(3D scene scripts)
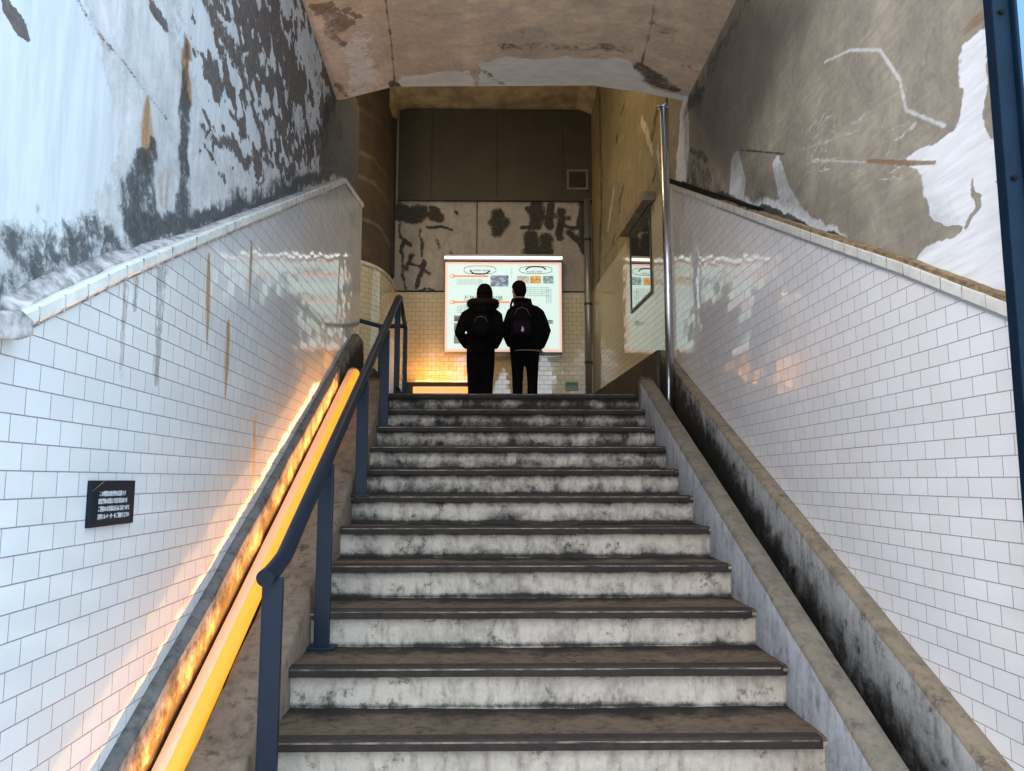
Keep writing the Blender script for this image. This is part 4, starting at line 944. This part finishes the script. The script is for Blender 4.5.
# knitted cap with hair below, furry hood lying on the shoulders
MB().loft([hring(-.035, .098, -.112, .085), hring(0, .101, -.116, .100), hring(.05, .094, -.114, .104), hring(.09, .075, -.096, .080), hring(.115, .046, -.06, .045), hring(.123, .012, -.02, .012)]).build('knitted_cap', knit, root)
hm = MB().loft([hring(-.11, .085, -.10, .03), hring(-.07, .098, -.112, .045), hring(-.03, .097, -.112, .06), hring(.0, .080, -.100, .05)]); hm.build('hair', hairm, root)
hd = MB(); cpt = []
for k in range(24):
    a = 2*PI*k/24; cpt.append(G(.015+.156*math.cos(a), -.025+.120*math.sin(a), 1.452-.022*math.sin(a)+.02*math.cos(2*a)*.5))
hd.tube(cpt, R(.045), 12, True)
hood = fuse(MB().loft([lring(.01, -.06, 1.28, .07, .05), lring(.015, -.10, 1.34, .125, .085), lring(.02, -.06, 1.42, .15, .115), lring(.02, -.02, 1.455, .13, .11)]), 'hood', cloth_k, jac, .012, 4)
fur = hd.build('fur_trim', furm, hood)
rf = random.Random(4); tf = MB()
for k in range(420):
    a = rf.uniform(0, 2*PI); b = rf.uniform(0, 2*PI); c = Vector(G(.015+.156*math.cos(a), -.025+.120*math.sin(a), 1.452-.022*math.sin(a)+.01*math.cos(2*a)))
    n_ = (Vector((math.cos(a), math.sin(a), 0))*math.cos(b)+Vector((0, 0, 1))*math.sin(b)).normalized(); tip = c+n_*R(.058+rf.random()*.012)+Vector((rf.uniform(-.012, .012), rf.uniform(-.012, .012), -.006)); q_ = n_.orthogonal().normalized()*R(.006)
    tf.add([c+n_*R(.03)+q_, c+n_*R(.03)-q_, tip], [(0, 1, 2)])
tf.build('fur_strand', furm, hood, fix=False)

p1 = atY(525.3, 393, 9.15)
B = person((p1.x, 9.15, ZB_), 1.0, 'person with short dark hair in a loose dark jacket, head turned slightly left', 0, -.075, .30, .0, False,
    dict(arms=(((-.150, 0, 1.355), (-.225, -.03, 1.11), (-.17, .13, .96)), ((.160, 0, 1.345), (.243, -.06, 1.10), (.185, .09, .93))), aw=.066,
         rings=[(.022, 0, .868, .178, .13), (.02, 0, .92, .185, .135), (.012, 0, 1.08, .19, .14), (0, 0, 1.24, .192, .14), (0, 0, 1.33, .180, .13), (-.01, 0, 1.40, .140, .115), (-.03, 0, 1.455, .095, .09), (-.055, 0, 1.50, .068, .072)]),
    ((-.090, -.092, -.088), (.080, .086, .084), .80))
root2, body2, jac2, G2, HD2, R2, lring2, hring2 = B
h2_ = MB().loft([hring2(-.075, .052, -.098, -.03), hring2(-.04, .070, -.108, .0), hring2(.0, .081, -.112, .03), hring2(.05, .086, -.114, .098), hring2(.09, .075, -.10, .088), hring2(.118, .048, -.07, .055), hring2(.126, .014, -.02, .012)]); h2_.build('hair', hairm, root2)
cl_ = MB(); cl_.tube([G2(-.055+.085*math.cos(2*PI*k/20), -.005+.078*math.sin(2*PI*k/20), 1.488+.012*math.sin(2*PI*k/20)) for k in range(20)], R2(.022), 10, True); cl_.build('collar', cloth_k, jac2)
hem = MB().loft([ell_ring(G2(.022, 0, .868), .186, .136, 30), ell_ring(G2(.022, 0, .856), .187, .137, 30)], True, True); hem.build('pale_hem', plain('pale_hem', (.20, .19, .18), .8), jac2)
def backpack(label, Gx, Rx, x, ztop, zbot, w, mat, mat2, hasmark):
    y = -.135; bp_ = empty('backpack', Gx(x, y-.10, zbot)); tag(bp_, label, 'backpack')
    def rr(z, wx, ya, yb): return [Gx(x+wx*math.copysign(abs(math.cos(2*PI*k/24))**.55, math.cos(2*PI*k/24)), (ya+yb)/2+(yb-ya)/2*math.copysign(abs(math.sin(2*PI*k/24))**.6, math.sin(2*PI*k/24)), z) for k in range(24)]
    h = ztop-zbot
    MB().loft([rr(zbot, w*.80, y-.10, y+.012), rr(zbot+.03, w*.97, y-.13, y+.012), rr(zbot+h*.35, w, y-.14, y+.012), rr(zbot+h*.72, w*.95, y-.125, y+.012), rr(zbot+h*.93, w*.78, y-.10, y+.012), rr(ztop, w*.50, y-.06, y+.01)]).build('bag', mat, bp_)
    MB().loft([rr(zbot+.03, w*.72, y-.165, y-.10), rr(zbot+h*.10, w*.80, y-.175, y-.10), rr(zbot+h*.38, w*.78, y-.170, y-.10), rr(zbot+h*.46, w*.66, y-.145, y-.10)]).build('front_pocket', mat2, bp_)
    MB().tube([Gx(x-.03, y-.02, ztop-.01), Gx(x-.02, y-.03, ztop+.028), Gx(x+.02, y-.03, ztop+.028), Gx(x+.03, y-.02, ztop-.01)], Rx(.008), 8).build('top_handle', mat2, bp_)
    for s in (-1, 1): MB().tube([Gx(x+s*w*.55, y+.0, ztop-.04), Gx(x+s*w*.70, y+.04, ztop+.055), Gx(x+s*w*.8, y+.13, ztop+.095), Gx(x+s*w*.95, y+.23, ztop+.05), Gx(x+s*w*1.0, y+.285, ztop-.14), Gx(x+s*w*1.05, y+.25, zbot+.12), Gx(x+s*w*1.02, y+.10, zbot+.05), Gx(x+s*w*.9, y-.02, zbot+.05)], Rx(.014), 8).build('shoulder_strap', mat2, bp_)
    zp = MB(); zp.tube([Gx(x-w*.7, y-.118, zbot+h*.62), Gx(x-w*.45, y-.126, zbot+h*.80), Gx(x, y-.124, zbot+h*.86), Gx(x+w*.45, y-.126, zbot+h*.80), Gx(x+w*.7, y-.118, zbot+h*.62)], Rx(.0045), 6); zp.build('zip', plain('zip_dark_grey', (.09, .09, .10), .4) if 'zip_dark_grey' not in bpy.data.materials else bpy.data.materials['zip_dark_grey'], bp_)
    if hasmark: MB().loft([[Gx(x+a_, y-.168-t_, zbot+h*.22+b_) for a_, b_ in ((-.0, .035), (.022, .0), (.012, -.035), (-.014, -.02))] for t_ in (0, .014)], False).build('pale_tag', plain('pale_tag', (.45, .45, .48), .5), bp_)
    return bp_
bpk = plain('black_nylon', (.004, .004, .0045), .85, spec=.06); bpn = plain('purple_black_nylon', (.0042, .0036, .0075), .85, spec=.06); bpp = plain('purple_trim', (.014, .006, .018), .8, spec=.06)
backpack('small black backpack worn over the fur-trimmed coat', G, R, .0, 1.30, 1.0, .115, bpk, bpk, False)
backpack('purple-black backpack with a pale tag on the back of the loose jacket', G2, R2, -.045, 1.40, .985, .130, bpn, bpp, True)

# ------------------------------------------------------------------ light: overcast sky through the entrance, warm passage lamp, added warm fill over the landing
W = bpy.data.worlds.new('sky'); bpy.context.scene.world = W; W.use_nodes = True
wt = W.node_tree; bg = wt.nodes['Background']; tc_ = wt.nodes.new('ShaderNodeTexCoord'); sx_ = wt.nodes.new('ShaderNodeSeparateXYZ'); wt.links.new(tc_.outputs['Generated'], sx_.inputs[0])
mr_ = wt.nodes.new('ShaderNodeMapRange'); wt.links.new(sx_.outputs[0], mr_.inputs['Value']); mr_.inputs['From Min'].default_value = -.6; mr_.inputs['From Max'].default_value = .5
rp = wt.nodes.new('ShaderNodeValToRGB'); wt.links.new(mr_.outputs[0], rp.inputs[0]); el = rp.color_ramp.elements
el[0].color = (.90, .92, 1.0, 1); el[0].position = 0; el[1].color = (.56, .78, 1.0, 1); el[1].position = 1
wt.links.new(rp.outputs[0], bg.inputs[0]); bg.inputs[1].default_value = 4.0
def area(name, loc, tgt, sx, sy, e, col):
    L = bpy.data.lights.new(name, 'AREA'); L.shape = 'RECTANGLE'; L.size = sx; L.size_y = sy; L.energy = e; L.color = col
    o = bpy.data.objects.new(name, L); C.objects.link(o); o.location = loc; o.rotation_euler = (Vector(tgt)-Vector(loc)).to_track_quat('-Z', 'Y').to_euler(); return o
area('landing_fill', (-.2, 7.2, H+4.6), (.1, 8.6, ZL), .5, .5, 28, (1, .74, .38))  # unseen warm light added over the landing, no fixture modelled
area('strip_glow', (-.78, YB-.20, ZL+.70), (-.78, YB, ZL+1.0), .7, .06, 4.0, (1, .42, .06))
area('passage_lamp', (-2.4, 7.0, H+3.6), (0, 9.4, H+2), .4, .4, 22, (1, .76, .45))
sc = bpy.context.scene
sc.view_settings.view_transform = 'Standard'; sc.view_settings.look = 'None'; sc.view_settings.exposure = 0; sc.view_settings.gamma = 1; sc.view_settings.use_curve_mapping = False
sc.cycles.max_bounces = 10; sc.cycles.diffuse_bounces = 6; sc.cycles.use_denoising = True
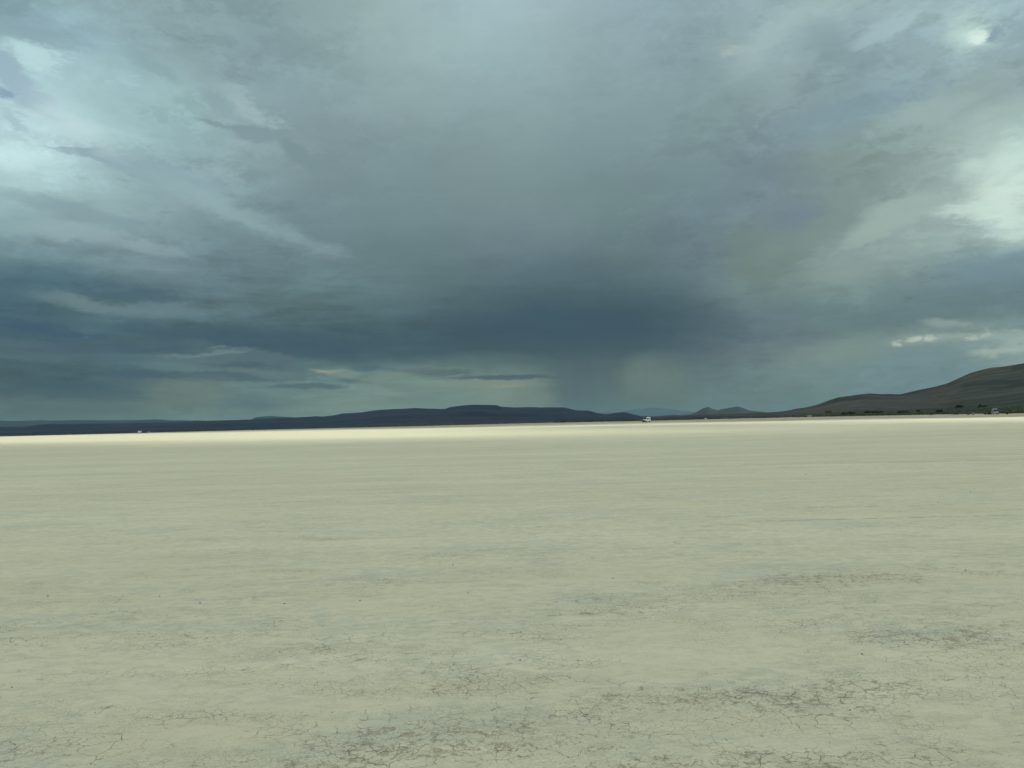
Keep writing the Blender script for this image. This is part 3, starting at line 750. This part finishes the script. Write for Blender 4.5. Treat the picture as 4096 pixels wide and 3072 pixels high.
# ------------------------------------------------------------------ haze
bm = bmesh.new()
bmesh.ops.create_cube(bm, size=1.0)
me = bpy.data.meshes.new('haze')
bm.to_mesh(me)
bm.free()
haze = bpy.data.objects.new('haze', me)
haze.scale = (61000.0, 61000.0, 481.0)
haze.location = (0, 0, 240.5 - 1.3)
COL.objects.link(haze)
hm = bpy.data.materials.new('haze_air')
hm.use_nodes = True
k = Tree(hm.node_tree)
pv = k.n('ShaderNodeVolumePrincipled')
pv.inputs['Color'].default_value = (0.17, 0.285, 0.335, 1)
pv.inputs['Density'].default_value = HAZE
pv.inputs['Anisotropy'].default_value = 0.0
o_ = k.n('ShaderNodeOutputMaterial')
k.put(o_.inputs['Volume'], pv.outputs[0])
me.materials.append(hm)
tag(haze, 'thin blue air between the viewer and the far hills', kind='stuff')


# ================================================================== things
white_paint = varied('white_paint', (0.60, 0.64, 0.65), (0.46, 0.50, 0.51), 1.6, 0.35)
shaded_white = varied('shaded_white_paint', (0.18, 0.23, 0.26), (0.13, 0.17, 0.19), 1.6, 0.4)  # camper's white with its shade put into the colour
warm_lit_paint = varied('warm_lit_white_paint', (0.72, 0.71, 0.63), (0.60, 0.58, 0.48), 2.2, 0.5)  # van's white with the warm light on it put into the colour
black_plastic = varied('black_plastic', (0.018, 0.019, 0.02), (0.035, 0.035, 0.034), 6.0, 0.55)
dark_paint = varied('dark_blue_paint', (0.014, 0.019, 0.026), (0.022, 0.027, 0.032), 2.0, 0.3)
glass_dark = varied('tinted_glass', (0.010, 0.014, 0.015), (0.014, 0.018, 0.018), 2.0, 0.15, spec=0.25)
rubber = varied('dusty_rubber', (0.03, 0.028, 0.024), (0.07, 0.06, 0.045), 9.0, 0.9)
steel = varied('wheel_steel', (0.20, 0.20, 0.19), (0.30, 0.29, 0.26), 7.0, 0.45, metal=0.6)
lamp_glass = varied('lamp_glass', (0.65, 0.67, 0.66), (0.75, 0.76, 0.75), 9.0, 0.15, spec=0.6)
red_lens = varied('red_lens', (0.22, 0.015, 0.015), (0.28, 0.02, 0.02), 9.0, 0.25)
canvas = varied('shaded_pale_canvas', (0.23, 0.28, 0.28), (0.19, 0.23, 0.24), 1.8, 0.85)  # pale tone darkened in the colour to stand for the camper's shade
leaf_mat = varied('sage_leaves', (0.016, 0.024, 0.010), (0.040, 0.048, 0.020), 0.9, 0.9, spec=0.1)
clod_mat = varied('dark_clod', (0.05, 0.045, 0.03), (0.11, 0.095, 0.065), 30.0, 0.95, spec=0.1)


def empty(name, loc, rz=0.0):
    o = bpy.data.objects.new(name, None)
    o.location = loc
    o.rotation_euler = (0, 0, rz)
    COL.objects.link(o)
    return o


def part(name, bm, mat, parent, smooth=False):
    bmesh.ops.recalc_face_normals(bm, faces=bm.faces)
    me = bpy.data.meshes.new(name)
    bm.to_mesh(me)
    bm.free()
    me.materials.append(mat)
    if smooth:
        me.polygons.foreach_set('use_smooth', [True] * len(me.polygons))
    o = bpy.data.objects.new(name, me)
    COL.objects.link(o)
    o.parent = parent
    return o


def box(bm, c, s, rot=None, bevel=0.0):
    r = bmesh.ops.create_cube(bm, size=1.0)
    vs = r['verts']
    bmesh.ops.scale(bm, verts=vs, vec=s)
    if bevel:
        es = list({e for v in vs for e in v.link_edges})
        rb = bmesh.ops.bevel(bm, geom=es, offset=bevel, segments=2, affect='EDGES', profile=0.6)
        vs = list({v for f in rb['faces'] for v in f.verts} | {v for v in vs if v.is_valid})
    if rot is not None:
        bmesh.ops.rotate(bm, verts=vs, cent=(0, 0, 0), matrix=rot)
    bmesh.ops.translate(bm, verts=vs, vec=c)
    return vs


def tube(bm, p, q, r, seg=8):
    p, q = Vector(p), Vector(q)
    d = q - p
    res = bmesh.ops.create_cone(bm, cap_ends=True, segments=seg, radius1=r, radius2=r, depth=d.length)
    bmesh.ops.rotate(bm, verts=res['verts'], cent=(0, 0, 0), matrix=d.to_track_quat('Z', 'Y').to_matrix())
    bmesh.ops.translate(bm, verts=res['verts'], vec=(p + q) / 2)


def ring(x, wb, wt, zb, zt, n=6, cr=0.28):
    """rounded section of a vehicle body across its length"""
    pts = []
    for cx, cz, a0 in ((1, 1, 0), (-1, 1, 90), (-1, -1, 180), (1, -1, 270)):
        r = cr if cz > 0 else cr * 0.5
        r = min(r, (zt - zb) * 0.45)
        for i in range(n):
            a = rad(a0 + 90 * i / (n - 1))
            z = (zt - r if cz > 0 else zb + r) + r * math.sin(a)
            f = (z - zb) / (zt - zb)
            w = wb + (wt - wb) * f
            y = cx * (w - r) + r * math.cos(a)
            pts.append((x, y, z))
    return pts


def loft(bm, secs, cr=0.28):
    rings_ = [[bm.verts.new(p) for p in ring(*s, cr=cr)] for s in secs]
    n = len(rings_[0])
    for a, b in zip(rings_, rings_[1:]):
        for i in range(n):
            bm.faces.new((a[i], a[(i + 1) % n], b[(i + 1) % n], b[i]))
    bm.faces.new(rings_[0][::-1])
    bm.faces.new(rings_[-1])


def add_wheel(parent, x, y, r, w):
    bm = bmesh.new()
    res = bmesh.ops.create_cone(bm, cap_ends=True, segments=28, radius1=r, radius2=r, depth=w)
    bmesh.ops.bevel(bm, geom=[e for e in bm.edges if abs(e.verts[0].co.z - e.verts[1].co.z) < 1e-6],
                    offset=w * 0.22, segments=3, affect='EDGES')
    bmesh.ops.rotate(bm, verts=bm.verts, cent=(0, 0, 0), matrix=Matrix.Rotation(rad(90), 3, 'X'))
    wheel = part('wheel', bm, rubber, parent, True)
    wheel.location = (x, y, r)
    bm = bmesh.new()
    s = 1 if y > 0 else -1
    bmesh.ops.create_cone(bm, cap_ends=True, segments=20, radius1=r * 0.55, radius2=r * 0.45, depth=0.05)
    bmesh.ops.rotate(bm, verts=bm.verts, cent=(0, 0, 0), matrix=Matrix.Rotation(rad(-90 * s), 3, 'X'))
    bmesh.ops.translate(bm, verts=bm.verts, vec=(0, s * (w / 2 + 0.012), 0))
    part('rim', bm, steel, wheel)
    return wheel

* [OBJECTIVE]
Copy the records above exactly, beginning at the line that contains "3072 pixels high." and stopping after the line that contains "tag(haze, 'thin blue".

* [RESPONSE TO THIS TASK]
Keep writing the Blender script for this image. This is part 3, starting at line 750. This part finishes the script. Write for Blender 4.5. Treat the picture as 4096 pixels wide and 3072 pixels high.
# ------------------------------------------------------------------ haze
bm = bmesh.new()
bmesh.ops.create_cube(bm, size=1.0)
me = bpy.data.meshes.new('haze')
bm.to_mesh(me)
bm.free()
haze = bpy.data.objects.new('haze', me)
haze.scale = (61000.0, 61000.0, 481.0)
haze.location = (0, 0, 240.5 - 1.3)
COL.objects.link(haze)
hm = bpy.data.materials.new('haze_air')
hm.use_nodes = True
k = Tree(hm.node_tree)
pv = k.n('ShaderNodeVolumePrincipled')
pv.inputs['Color'].default_value = (0.17, 0.285, 0.335, 1)
pv.inputs['Density'].default_value = HAZE
pv.inputs['Anisotropy'].default_value = 0.0
o_ = k.n('ShaderNodeOutputMaterial')
k.put(o_.inputs['Volume'], pv.outputs[0])
me.materials.append(hm)
tag(haze, 'thin blue air between the viewer and the far hills', kind='stuff')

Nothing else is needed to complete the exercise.